Studies in Polish Linguistics, Vol. 13, Issue 2, Volume 13 (2018), pp. 123 - 143

https://doi.org/10.4467/23005920SPL.18.006.8745

Sandhi-voicing in dialectal Polish affects word-final obstruents in pre-sonorant and pre-vocalic environments. According to the standard descriptions, the process occurs irrespectively of the ‘underlying’ laryngeal specification of the consonant. The process has been problematic for phonological theory, with earlier accounts either requiring ad-hoc mechanisms to allow the ‘spreading’ of [voice], or providing an inadequate explanation of why the process is limited to word boundaries. In this paper, we test the hypothesis that sandhi-voicing dialects is a function of weaker word boundaries in the given dialects. Weaker boundaries go hand in hand with weaker initial syllables.

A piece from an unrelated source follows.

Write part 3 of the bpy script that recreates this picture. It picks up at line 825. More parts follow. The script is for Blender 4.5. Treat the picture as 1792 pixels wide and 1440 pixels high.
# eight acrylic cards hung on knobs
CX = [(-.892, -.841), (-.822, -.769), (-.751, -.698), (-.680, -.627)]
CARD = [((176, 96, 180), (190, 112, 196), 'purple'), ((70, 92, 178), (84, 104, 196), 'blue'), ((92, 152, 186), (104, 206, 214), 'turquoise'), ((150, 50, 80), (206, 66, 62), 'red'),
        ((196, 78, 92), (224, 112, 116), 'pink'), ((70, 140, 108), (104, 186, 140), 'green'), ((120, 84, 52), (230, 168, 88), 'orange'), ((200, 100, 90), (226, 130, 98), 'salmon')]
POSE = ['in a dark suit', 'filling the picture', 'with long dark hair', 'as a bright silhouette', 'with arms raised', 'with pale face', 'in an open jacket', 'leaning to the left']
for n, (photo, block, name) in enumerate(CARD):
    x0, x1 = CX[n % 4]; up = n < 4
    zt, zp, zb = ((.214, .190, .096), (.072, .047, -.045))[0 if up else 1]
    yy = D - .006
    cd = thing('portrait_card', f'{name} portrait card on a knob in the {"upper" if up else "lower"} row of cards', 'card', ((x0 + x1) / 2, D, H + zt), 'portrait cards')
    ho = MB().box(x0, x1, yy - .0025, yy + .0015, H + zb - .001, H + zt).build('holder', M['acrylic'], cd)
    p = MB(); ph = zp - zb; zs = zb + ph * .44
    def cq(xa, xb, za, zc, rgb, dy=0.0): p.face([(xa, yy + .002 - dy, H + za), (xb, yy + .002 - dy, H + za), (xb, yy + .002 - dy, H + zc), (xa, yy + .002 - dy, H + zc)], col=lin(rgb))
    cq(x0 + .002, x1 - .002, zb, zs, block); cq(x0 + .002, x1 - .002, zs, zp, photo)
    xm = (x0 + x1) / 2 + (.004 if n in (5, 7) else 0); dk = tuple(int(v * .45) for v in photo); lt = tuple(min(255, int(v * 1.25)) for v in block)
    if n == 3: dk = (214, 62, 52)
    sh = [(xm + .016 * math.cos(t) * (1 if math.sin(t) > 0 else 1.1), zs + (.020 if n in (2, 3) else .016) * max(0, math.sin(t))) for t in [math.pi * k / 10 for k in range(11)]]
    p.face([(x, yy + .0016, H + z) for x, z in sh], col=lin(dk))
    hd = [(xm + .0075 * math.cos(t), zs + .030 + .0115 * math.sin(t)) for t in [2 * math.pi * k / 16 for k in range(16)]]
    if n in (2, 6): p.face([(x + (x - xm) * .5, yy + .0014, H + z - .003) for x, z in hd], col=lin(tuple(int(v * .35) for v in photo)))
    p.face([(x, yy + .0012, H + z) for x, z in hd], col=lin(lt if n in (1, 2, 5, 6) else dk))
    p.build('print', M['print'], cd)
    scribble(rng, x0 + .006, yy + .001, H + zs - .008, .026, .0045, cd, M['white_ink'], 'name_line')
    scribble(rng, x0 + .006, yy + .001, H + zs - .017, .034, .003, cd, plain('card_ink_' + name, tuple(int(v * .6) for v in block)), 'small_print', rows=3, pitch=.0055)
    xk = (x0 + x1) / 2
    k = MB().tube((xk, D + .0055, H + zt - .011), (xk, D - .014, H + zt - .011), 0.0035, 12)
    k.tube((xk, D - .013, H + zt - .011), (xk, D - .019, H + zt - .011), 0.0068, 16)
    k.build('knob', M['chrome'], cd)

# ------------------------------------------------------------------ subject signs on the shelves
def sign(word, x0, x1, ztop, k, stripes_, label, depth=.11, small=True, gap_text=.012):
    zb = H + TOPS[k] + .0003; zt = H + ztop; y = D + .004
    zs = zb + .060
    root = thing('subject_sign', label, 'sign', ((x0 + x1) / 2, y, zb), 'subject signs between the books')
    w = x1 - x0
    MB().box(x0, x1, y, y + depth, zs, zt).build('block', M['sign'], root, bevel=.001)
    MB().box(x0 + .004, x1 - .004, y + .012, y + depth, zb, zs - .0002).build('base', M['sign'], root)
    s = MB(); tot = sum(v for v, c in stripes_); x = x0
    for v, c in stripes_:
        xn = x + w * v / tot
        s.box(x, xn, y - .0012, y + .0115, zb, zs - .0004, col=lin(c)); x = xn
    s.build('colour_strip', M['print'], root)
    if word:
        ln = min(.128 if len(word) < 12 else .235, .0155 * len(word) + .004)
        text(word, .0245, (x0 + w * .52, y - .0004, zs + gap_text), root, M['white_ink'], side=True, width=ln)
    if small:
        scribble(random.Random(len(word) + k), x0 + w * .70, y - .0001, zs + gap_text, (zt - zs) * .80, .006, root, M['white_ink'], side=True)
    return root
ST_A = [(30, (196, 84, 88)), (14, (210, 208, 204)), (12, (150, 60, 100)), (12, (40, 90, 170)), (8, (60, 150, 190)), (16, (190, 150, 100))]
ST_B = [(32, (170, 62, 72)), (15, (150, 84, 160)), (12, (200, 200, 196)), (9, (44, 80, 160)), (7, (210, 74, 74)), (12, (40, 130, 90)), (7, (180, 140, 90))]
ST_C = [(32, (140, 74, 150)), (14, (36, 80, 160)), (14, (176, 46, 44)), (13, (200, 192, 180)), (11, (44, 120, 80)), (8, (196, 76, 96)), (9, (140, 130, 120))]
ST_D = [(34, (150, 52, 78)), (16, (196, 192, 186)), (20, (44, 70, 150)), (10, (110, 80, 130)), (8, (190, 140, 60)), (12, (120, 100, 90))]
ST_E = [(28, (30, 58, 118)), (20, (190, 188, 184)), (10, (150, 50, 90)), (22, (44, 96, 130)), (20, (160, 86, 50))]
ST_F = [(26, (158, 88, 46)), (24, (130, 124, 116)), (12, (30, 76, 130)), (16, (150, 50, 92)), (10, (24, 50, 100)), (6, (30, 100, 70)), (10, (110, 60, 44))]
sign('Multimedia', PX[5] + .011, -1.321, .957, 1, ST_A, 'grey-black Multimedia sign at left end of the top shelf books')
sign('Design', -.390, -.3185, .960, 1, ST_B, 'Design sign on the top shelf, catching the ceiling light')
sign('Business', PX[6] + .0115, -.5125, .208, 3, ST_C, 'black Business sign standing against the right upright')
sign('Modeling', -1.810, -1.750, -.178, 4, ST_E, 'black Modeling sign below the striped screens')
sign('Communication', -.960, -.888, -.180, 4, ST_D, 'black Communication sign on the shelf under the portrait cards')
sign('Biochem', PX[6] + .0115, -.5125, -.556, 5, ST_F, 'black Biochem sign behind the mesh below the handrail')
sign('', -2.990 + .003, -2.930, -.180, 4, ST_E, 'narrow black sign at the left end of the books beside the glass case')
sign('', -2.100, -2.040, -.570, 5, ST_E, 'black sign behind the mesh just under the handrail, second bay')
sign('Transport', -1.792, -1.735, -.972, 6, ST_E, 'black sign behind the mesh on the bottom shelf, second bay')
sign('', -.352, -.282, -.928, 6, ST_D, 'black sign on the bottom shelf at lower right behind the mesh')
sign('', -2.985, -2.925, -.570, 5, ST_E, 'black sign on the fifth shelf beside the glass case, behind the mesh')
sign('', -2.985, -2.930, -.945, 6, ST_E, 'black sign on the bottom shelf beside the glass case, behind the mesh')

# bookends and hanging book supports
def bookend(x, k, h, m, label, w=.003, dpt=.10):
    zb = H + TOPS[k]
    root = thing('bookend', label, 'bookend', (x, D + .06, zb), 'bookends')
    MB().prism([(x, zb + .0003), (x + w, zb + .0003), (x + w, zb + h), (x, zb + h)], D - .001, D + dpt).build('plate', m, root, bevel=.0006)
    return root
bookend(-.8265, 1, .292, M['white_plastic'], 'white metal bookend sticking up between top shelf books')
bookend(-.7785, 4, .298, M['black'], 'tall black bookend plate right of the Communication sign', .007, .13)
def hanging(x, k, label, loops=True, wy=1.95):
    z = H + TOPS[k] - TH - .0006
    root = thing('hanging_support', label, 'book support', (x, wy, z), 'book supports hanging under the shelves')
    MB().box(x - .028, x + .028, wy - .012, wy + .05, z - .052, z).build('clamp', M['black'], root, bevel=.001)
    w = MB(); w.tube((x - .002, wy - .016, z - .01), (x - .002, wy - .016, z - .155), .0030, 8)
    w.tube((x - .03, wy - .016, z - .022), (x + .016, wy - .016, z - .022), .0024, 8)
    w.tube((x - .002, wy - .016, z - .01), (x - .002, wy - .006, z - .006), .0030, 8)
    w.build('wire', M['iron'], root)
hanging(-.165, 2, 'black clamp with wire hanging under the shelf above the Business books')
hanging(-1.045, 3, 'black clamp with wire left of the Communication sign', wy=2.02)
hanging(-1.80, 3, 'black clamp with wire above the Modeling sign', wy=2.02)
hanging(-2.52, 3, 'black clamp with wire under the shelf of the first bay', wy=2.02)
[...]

We compare the speech of Standard Polish speakers (N=10) with speakers of the Poznań-Kraków dialect (N=10), who recorded sentences containing obstruent-sonorant sequences spanning word boundaries. We found acoustic evidence of weaker initial syllables for two prosodic parameters in the productions of dialect speakers. The relative strength of word-boundaries is described in the Onset Prominence model (OP; Schwartz 2010 et seq.), which also explains the role of manner of articulation in triggering the process.